At the actual time of the government-formation struggle, the idea of a more compact government was propagated most enthusiastically by former US ambassador to Iraq, Zalmay Khalilzad, who as early as in April wrote in an op-ed in The Financial Times:
“The Obama administration should not sit back and allow Iran and sectarian parties to decide Iraq’s political future. President Barack Obama needs to send a message that Iraq is for the Iraqis, not for the mullahs in Tehran and their Iraqi surrogates.
"To this end the US needs to adopt a more hands-on approach and encourage the Maliki coalition, the Allawi coalition and the Kurdish alliance to form a grand coalition and avoid steps that would drive Mr Maliki into accepting Iran’s proposals.”

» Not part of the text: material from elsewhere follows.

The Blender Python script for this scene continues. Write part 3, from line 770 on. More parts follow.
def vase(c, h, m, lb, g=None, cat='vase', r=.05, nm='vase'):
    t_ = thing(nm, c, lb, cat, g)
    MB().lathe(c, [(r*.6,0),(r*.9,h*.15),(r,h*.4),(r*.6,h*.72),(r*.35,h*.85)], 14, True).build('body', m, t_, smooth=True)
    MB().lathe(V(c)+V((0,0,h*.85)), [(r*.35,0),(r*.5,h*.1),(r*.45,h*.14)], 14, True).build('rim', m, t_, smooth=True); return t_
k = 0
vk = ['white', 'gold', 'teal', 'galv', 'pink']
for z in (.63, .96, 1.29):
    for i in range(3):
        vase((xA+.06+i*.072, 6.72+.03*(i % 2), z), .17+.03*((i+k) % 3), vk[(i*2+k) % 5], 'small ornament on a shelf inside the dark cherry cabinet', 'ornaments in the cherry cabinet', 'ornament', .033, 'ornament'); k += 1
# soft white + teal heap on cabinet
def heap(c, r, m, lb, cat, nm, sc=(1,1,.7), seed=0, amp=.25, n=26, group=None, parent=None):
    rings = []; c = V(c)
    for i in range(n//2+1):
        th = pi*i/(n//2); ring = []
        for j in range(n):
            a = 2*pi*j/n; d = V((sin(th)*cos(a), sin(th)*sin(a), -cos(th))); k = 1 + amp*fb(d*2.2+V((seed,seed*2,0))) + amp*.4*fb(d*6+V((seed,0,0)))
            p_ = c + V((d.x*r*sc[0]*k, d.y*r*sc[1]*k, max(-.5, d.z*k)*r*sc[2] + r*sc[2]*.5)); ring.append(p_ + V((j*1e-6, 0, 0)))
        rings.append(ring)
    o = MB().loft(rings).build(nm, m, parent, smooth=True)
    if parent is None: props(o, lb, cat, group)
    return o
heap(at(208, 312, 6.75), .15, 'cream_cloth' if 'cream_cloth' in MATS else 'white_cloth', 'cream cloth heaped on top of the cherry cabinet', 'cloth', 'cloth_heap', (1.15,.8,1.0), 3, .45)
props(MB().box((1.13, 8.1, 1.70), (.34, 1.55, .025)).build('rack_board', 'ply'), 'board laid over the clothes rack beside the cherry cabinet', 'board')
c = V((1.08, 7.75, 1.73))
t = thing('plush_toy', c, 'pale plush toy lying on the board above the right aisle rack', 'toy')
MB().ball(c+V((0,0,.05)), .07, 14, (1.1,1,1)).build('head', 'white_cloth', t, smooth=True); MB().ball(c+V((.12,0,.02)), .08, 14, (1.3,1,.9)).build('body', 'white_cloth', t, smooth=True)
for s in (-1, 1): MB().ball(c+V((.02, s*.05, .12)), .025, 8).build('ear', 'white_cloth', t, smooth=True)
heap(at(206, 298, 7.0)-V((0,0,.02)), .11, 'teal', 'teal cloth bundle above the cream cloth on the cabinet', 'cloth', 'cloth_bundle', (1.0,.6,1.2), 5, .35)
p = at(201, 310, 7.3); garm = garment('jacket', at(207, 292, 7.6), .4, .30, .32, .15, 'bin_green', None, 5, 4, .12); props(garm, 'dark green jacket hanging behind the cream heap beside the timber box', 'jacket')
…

The problem was that this and other US proposals for “intervention” only envisaged a desirable end result, i.e. a coalition of Iraqiyya, State of Law and the Kurds. They did not address or engage with the question of how their preferred nominee for prime minister, Nuri al-Maliki, would actually end up getting that position in accordance with Iraqi constitutional procedure.
When the Americans found themselves unable to square desired end games with constitutional process, instead of looking more carefully at the constitution or ideas circulating among the Iraqis at the time, they began making up the rules themselves. This included complete inventions like the strategic policy council – designed as a consolation prize for Ayad Allawi in lieu of the premiership - as well as a last-minute attempt to oversell him the largely symbolic presidency. Khalilzad’s own preferred solution was a suggestion for splitting the premiership in two two-year terms, which again was unconstitutional and almost certain to end up with an acrimonious struggle once the first term neared expiry, if not earlier.